Scientists have come up with something really interesting this time which includes some major advancement in the genre of wireless technology. They have developed a Wi-Fi chip which requires one antenna only as opposed to normal functioning two antenna’s for transmitting and receiving signals.

Wifi Chip

Although this was possible before too, but there was a problem with the old method that one antenna had to take turns in receiving and transmitting which in turn reduced the overall capacity by half. This is where the new technology comes in; it solves this bottleneck problem of the old method and hence doubles the speed of wireless signals in a single antenna. Making it possible, to use one antenna instead of two.

This newly introduced system is called full-duplex communications.

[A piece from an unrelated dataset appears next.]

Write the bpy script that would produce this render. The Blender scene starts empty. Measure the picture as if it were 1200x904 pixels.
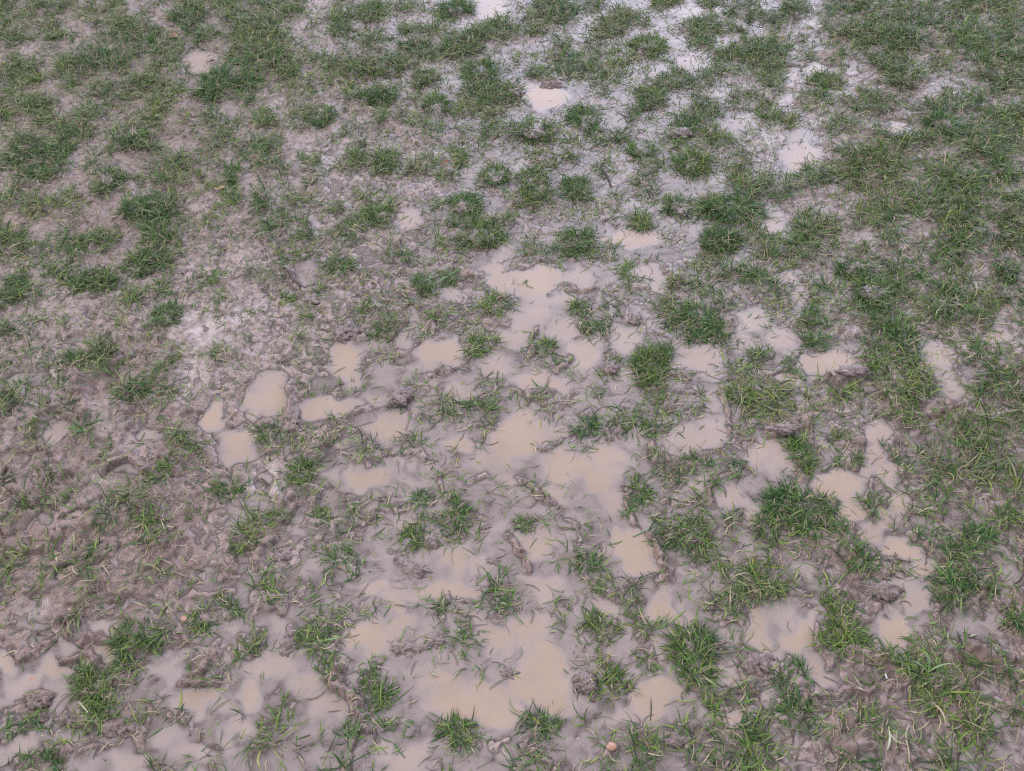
import bpy, math, random
import numpy as np
R = math.radians
# ------------------------------------------------------------------ camera
CAM_H, PITCH, HFOV = 1.5, 52.0, 65.0          # metres, degrees below the horizon, degrees
scene = bpy.context.scene
cam_data = bpy.data.cameras.new('camera')
cam = bpy.data.objects.new('camera', cam_data)
scene.collection.objects.link(cam)
cam.location = (0, 0, CAM_H)
cam.rotation_euler = (R(90 - PITCH), 0, 0)
cam_data.sensor_width = 36.0
cam_data.lens = 18.0 / math.tan(R(HFOV / 2))
cam_data.clip_start = 0.02
cam_data.clip_end = 3000
scene.camera = cam
# ------------------------------------------------------------------ sky and sun (overcast)
SUN_EL, SUN_ROT = 42.0, -78.0      # high cloud lit from the left, a little ahead
world = bpy.data.worlds.new('World'); scene.world = world
world.use_nodes = True
wt = world.node_tree; wt.nodes.clear()
wo = wt.nodes.new('ShaderNodeOutputWorld'); bg = wt.nodes.new('ShaderNodeBackground')
sky = wt.nodes.new('ShaderNodeTexSky'); sky.sky_type = 'NISHITA'; sky.sun_disc = False
sky.sun_elevation = R(SUN_EL); sky.sun_rotation = R(SUN_ROT); sky.dust_density = 3.0; sky.air_density = 1.0
tc = wt.nodes.new('ShaderNodeTexCoord'); mp = wt.nodes.new('ShaderNodeMapping'); mp.inputs['Scale'].default_value = (1, 1, 2.2)
nz = wt.nodes.new('ShaderNodeTexNoise'); nz.inputs['Scale'].default_value = 2.3; nz.inputs['Detail'].default_value = 6; nz.inputs['Roughness'].default_value = .55
rp = wt.nodes.new('ShaderNodeValToRGB')
rp.color_ramp.elements[0].position = .30; rp.color_ramp.elements[0].color = (4.3, 4.6, 5.4, 1)
rp.color_ramp.elements[1].position = .72; rp.color_ramp.elements[1].color = (7.9, 8.1, 8.7, 1)
mx = wt.nodes.new('ShaderNodeMix'); mx.data_type = 'RGBA'; mx.inputs['Factor'].default_value = .86
wt.links.new(tc.outputs['Generated'], mp.inputs['Vector']); wt.links.new(mp.outputs['Vector'], nz.inputs['Vector'])
wt.links.new(nz.outputs['Fac'], rp.inputs['Fac'])
wt.links.new(sky.outputs['Color'], mx.inputs['A']); wt.links.new(rp.outputs['Color'], mx.inputs['B'])
# a brighter break in the cloud, low ahead and a little to the right
dt = wt.nodes.new('ShaderNodeVectorMath'); dt.operation = 'DOT_PRODUCT'
gd = (math.sin(R(17)) * math.cos(R(24)), math.cos(R(17)) * math.cos(R(24)), math.sin(R(24)))
nm = wt.nodes.new('ShaderNodeVectorMath'); nm.operation = 'NORMALIZE'
wt.links.new(tc.outputs['Generated'], nm.inputs[0]); wt.links.new(nm.outputs[0], dt.inputs[0]); dt.inputs[1].default_value = gd
mr = wt.nodes.new('ShaderNodeMapRange'); mr.interpolation_type = 'SMOOTHSTEP'
mr.inputs['From Min'].default_value = .80; mr.inputs['From Max'].default_value = 1.0; mr.inputs['To Max'].default_value = 1.0
wt.links.new(dt.outputs['Value'], mr.inputs['Value'])
ad = wt.nodes.new('ShaderNodeMix'); ad.data_type = 'RGBA'; ad.blend_type = 'ADD'
wt.links.new(mr.outputs[0], ad.inputs['Factor']); wt.links.new(mx.outputs['Result'], ad.inputs['A']); ad.inputs['B'].default_value = (29, 30, 39, 1)
wt.links.new(ad.outputs['Result'], bg.inputs['Color']); bg.inputs['Strength'].default_value = .10
wt.links.new(bg.outputs['Background'], wo.inputs['Surface'])
sun_data = bpy.data.lights.new('sun', 'SUN'); sun_data.energy = 1.5; sun_data.angle = R(17); sun_data.color = (1.0, .965, .93)
sun = bpy.data.objects.new('sun', sun_data); scene.collection.objects.link(sun)
sun.rotation_euler = (R(90 - SUN_EL), 0, R(180 - SUN_ROT))
scene.view_settings.view_transform = 'Standard'
try: scene.view_settings.look = 'None'
except Exception: pass
scene.view_settings.gamma = 1.0
scene.view_settings.use_curve_mapping = False
scene.view_settings.exposure = 0.62
scene.cycles.use_denoising = False
scene.cycles.filter_width = 1.3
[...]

This system includes the wireless transmitter and a receiver of a radio, where both of the components work at the same frequency and time making it more efficient than before.

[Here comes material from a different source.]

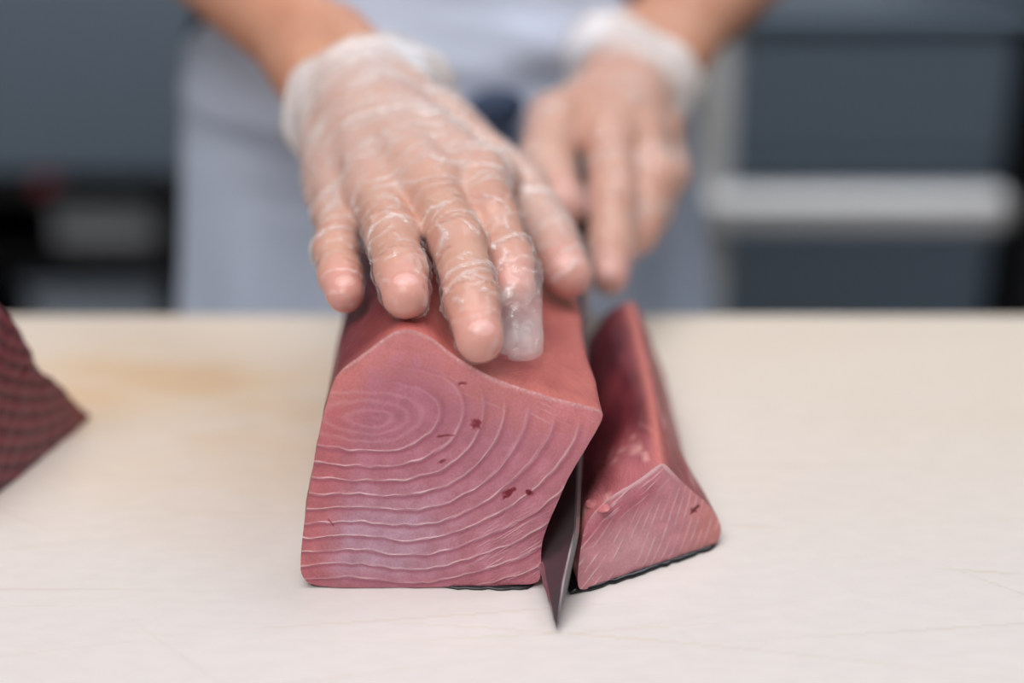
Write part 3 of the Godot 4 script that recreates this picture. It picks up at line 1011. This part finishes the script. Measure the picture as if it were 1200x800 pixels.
# ---------------------------------------------------------------- knife
func knife() -> void:
	var o := thing("knife", "long pointed kitchen knife cutting between the two tuna pieces", "knife", V(16, 0, 24))
	var roll := deg_to_rad(24.0)                             # leans more towards the tip, as the cut does
	var down := Vector3(-sin(roll), -cos(roll), 0.0)
	var flat := Vector3(-cos(roll), sin(roll), 0.0)          # the side that shows
	var spine := func(z: float) -> Vector3:
		if z <= 0.0:
			return Vector3(20.4 - z * 0.066, 22.0 - z * 0.14, z)
		var t := z / 26.0
		return Vector3(lerpf(20.4, 13.4, pow(t, 1.3)) - 1.0 * sin(PI * t) * 0.0, 22.0 - 3.4 * t - 16.4 * t * t, z)
	var blade := Shape.new()
	var bevel := Shape.new()
	var rows := 90
	for i in rows + 1:
		var u := float(i) / rows
		var z := lerpf(-206.0, 0.0, u / 0.6) if u < 0.6 else lerpf(0.0, 26.0, (u - 0.6) / 0.4)
		var s: Vector3 = spine.call(z)
		roll = deg_to_rad(lerpf(24.0, 40.0, smoothstep(-110.0, -10.0, z)))
		down = Vector3(-sin(roll), -cos(roll), 0.0)
		flat = Vector3(-cos(roll), sin(roll), 0.0)
		var w: float = lerp_table([[-206.0, 42.0], [-120.0, 39.0], [-60.0, 32.0], [-20.0, 24.5], [0.0, 19.0], [10.0, 13.8], [18.0, 7.6], [23.0, 3.4], [26.0, 0.05]], z)
		var th := lerpf(1.45, 1.1, clampf((z + 206.0) / 206.0, 0.0, 1.0)) * clampf((26.5 - z) / 9.0, 0.08, 1.0)
		var be := w * 0.86
		var eth := th * 0.3
		var a := s + flat * th
		var c := s - flat * th
		var p := s + down * be + flat * eth
		var q := s + down * be - flat * eth
		var e := s + down * w
		var k := 0.35 * th
		for r in [a + down * k, a - flat * k, c + flat * k, c + down * k, q, p]:
			blade.add(V(r.x, r.y, r.z))
		for r in [p, e, q]:
			bevel.add(V(r.x, r.y, r.z))
	var bl := Shape.new()
	var top := Shape.new()
	for j in 6:
		var first := bl.v.size()
		if j == 1:
			for i in rows + 1:
				top.add(blade.v[i * 6 + 1])
				top.add(blade.v[i * 6 + 2])
			for i in rows:
				top.quad(2 * i, 2 * i + 1, 2 * i + 3, 2 * i + 2)
			top.smooth()
			if top.n[20].y < 0.0:
				top.idx.reverse()
				top.smooth()
			continue
		for i in rows + 1:
			bl.add(blade.v[i * 6 + j])
			bl.add(blade.v[i * 6 + (j + 1) % 6])
		for i in rows:
			bl.quad(first + 2 * i, first + 2 * i + 1, first + 2 * i + 3, first + 2 * i + 2)
	bl.smooth()
	var inside := V(20, 20, -60)
	if bl.n[bl.v.size() / 5 * 4 + 20].dot(Vector3(flat.x, flat.y, 0)) < 0.0:
		bl.idx.reverse()
		bl.smooth()
	var bv := Shape.new()
	for j in 2:
		var first := bv.v.size()
		for i in rows + 1:
			bv.add(bevel.v[i * 3 + j])
			bv.add(bevel.v[i * 3 + j + 1])
		for i in rows:
			bv.quad(first + 2 * i, first + 2 * i + 2, first + 2 * i + 3, first + 2 * i + 1)
	bv.smooth()
	if bv.n[20].dot(Vector3(flat.x, flat.y, 0)) < 0.0:
		bv.idx.reverse()
		bv.smooth()
	var m := mat("knife_steel", srgb(104, 94, 100), 0.36, 0.75)
	var blade_part := part("blade", bl, m, o)
	var ground := part("cutting_edge", bv, mat("ground_steel", srgb(190, 188, 188), 0.22, 1.0), blade_part)
	var spine_part := part("spine", top, mat("spine_highlight", srgb(178, 172, 170), 0.28, 0.85), blade_part)  # lighter steel than the blade, paints the highlight along the spine
	spine_part.set_meta("label", "spine of the blade with its highlight put into the colour")
	roll = deg_to_rad(24.0)
	down = Vector3(-sin(roll), -cos(roll), 0.0)
	flat = Vector3(-cos(roll), sin(roll), 0.0)
	# handle: rounded black grip from the heel backwards
	var h := Shape.new()
	var sides := 24
	for i in 33:
		var u := i / 32.0
		var z := lerpf(-208.0, -330.0, u)
		var s: Vector3 = spine.call(z)
		var mid := s + down * (13.0 + 2.0 * sin(u * PI * 1.5))
		var ha := 11.5 + 1.8 * cos(u * TAU) + 2.0 * u
		var hb := 8.0 + 0.6 * cos(u * TAU)
		var cap := sqrt(clampf(minf(u, 1.0 - u) / 0.05, 0.0, 1.0)) * 0.35 + 0.65
		for j in sides:
			var a := TAU * j / sides
			var ca := signf(cos(a)) * pow(absf(cos(a)), 0.7)
			var sa := signf(sin(a)) * pow(absf(sin(a)), 0.7)
			var p := mid + (down * ca * ha + flat * sa * hb) * cap
			h.add(V(p.x, p.y, p.z))
	for i in 32:
		for j in sides:
			var j2 := (j + 1) % sides
			h.quad(i * sides + j, i * sides + j2, (i + 1) * sides + j2, (i + 1) * sides + j)
	for i in [0, 32]:
		var s: Vector3 = spine.call(lerpf(-208.0, -330.0, i / 32.0)) + down * 13.0
		var c := h.add(V(s.x, s.y, s.z))
		for j in sides:
			if i == 0:
				h.tri(c, i * sides + (j + 1) % sides, i * sides + j)
			else:
				h.tri(c, i * sides + j, i * sides + (j + 1) % sides)
	h.smooth()
	if h.n[16 * sides].dot(Vector3(down.x, down.y, 0)) < 0.0:
		h.idx.reverse()
		h.smooth()
	var grip := part("handle", h, mat("black_grip", srgb(16, 15, 17), 0.42), o)
	var rivet := mat("rivet_steel", srgb(180, 180, 182), 0.3, 1.0)
	for z in [-235.0, -268.0, -300.0]:
		var s: Vector3 = spine.call(z) + down * 13.0
		var p := s + flat * 9.2
		var q := s - flat * 9.2
		part("rivet", Shape.new().tube(PackedVector3Array([V(p.x, p.y, p.z), V(q.x, q.y, q.z)]), PackedFloat32Array([3.0 * 0.001, 3.0 * 0.001]), 14), rivet, grip)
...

The team of electric researchers gathered to form the same phenomenon a year ago using two antennas but this time the same team from the Columbia University managed to come up with something similar with a single antenna.

"The way I like to think about it is it's like having a conversation between two people where both people can talk at the same time and still listen to what the other person is saying," says lead researcher Harish Krishnaswamy in the video below.

"So obviously you can imagine that if you're able to do that, conversations would take half the amount of time that they take right now. And similarly, in full duplex, if we could have transmitters and receivers working at the same time, at the same frequency, we'd immediately be able to double wireless capacity at the physical layer."

The circulator, which has made the dull duplex communication system possible, breaks the Lorentz Reciprocity. This is basically a principle under the category of electromagnetism which explains that the waves must travel in the same way in either direction.

"Reciprocal circuits and systems are quite restrictive because you can't control the signal freely," said one of the team, Negar Reiskarimian, in a press release. "We wanted to create a simple and efficient way, using conventional materials, to break Lorentz Reciprocity and build a low-cost nanoscale circulator that would fit on a chip."

Usually the Lorentz Reciprocity can be disrupted through magnets but since magnets are not really good to be placed on a silicon chip, magnets have not been used by the researchers in this experiment. They instead used series of switches which imitates the similar effects as of magnets and end up negating reciprocity. This finally led to the two way signals communication through the use of a single antenna.